La rivoluzione era cominciata con un piumino blu, da “uomo mascherato”, con tanto di occhiali incorporati per proteggersi dalle intrusioni dei, non amati, giornalisti.
Un “capo” ultratecnico diventato presto iconico al punto da essere ribattezzato “il piumino di Grillo”. Qualche giorno dopo anche Pier Silvio Berlusconi venne fotografato con la stessa giacca e il leader a Cinque Stelle la relegò nell’armadio.
Beppe Grillo, da uomo di comunicazione quale è, e lo ha ribadito anche oggi mettendo l’accento sui suoi 30 anni di televisione, sa che la politica è fatta anche di dettagli. E non è un caso che si sia presentato al Quirinale, e poi in conferenza stampa in Senato, con un completo grigio e una cravatta blu.
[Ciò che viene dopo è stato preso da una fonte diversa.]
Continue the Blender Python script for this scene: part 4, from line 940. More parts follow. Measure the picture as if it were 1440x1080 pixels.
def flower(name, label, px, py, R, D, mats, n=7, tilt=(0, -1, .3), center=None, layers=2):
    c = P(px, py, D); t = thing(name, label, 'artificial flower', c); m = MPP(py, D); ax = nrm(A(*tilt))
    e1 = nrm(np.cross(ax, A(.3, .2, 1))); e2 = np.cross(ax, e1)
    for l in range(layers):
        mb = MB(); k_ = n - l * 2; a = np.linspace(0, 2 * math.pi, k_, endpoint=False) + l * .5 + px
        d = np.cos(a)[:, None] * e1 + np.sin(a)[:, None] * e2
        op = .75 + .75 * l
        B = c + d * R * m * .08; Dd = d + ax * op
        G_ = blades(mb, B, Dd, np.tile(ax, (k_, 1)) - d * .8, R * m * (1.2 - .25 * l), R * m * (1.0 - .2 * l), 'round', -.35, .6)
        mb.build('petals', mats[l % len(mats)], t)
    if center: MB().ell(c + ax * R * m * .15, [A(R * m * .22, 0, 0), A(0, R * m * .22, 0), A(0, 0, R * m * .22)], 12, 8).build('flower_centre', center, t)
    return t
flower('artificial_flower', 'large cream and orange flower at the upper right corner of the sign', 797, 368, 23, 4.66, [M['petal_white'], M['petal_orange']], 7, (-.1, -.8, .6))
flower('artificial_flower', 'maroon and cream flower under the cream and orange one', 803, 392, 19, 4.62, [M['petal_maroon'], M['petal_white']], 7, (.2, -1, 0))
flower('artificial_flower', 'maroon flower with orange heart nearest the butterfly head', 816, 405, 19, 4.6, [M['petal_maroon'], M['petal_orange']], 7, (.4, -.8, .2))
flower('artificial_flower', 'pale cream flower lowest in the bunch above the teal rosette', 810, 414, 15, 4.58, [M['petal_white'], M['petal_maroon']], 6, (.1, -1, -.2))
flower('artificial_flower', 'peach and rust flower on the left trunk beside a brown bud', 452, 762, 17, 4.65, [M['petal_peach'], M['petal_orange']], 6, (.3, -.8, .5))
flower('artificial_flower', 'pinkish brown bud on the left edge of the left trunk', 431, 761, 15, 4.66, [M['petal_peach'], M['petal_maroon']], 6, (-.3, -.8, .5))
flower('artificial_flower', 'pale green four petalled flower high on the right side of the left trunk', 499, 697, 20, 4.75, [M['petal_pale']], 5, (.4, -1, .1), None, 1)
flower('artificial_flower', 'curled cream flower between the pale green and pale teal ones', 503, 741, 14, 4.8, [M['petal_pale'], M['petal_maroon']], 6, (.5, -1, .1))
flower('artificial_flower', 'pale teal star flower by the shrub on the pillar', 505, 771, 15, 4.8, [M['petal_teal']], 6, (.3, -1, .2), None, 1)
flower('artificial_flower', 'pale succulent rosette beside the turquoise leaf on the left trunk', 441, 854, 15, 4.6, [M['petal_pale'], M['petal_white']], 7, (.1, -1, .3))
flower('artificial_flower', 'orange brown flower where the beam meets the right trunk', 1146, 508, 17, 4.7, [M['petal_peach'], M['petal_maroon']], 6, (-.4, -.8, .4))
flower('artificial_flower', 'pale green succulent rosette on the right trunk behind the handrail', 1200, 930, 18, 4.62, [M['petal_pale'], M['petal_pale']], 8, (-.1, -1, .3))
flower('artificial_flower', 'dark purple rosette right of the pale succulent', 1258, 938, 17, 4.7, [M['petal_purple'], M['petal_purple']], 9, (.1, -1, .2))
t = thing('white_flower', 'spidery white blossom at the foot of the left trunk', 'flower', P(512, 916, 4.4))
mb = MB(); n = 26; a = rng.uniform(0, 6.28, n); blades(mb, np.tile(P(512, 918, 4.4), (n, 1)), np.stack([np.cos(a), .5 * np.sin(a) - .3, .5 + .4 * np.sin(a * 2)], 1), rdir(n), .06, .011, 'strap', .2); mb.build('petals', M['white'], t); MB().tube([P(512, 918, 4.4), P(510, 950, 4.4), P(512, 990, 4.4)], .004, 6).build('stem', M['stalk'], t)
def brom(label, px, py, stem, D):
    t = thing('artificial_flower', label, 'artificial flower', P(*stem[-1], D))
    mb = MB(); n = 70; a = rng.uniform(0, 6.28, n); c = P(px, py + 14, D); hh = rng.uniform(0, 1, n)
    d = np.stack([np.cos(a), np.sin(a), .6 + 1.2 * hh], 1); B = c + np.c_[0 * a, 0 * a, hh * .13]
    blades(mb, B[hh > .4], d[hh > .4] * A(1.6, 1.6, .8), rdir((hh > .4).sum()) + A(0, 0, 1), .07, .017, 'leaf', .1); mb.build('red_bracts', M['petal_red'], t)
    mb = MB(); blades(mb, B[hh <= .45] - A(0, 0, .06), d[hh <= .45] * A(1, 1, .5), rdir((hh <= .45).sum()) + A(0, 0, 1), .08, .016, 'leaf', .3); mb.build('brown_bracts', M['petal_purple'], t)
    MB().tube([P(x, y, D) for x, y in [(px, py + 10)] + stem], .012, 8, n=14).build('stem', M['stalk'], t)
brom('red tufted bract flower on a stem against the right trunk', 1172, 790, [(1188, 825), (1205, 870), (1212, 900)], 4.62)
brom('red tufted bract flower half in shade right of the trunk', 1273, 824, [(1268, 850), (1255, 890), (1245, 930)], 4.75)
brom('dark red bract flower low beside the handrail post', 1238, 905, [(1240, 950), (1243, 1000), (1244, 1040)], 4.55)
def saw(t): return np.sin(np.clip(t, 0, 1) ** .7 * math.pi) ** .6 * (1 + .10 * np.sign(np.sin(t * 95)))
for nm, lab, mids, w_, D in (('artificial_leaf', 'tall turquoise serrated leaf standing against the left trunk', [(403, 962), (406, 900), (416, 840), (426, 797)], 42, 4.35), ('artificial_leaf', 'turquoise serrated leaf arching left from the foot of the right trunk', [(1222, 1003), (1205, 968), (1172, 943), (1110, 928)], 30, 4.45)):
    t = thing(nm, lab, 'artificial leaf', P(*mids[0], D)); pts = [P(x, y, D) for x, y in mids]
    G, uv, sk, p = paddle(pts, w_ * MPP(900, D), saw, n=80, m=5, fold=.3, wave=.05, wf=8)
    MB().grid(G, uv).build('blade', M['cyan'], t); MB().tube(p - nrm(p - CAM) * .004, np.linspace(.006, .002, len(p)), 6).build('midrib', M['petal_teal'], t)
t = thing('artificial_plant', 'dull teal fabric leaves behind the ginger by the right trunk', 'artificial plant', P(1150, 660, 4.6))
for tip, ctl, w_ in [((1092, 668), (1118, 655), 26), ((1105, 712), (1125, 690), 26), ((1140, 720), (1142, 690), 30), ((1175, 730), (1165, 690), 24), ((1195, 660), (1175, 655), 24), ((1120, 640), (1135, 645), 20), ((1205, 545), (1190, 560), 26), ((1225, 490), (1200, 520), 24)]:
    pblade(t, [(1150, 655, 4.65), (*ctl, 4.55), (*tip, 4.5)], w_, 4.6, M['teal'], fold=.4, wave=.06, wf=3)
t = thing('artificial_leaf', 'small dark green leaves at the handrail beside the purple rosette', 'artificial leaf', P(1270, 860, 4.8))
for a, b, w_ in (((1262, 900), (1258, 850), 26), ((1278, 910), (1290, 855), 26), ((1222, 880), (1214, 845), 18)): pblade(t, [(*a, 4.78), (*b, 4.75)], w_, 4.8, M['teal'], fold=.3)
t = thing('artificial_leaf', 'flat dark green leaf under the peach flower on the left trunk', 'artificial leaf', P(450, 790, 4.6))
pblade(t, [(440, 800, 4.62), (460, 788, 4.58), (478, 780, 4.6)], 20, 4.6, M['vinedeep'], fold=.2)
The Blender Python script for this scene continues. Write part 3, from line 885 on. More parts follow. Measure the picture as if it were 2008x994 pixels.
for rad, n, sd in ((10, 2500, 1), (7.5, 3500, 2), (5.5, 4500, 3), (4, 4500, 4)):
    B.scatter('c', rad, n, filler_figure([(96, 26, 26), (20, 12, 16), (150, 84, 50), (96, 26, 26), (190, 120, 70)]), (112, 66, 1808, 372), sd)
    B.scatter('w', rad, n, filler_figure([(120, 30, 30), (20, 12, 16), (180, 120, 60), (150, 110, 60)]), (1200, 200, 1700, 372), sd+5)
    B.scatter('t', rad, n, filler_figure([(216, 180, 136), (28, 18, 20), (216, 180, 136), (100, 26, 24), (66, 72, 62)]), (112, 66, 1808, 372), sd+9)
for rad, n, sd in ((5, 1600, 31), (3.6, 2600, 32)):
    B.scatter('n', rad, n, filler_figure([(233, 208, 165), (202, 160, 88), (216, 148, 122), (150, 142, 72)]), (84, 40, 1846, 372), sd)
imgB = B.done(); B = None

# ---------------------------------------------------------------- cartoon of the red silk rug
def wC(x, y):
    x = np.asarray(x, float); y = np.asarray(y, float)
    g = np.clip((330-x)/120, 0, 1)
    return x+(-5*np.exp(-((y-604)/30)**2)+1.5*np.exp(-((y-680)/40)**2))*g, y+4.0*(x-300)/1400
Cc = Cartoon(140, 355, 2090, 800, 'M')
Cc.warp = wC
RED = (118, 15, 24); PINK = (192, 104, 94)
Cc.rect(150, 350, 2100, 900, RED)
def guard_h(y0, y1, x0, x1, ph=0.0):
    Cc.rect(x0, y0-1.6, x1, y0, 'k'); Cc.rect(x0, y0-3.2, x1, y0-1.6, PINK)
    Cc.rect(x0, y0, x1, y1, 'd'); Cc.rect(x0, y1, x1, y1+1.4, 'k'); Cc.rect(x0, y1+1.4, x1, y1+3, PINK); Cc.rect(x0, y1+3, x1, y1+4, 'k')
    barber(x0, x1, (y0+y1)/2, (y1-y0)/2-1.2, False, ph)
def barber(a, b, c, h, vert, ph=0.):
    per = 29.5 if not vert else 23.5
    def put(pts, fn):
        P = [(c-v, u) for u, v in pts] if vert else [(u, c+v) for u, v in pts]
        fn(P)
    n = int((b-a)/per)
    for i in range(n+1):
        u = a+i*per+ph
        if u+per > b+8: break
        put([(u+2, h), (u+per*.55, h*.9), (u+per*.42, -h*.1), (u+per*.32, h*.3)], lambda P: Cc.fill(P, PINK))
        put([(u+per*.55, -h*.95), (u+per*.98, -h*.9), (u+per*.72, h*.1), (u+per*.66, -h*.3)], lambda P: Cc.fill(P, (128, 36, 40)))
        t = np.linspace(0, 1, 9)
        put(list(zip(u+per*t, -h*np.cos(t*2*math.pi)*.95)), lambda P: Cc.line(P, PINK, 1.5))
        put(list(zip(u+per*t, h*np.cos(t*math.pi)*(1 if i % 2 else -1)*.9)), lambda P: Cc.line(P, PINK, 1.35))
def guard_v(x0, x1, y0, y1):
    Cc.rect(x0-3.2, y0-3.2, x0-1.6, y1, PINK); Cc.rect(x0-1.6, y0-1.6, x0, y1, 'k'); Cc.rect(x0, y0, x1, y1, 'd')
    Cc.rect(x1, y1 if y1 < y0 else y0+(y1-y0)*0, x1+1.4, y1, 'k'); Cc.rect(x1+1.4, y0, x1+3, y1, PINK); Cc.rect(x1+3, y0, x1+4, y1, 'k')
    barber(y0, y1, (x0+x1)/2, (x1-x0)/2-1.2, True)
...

L’effetto immediato era di straniamento e la mise è stata molto commentata anche sui social media.
Soprattutto perché il leader del movimento indossava l’abito che, proprio oggi, i suoi senatori hanno scelto di togliere per protestare contro la sospensione dei lavori per l’intera giornata su richiesta del Pdl per l’udienza Mediaset, fissata in Cassazione il 30 luglio.
Ma il capo è lui e per parlare con il presidente della Repubblica, a cui non sempre si è rivolto con deferenza, si è vestito di formalità, ma è solo forma, appunto, anche se inevitabilmente cattura l’attenzione.
La sostanza e la retorica rimangono le stesse. Toni accesi, battute sul wi-fi e sulla centralità della rete, strali contro la stampa.
Beppe Grillo è arrivato al Colle con i capigruppo Nuti e Morra, a sorpresa c’era anche il guru Casaleggio. “È un uomo schivo, un manager, non so se vorrà attivarsi in qualche ruolo istituzionale; ma non credo” ha fatto sapere l’ex comico. Al Capo dello Stato Grillo ha espresso le preoccupazioni sulla situazione politica e economica del Paese e ha chiesto di andare in tv a dire la verità sulla situazione italiana. Ai giornalisti, invece, ha riservato il consueto fervore: “Dovreste vergognarvi, i primi precari che pagheranno sarete voi perché le vostre testate chiuderanno”. Poi ha ripreso il ruolo di guida, di paciere in giacca e cravatta e ha moderato i toni: “La gente vuole prendere i fucili, i bastoni e sono io a dire proviamo ancora con i metodi democratici”.
E ancora ha incalzato “Il Paese è in macerie, è una pentola pronta a scoppiare. Occorrono misure urgenti e straordinarie pari a quelle di un’economia di guerra”.
La retorica a Cinque Stelle aveva il piglio d’attacco di sempre, ma oggi, guardando il nostro Parlamento, a Grillo, che lo si ami o lo si odi, che lo si riconosca o meno in quel completo grigio, un po’ veniva da dargli ragione. Almeno sullo sfacelo del Paese.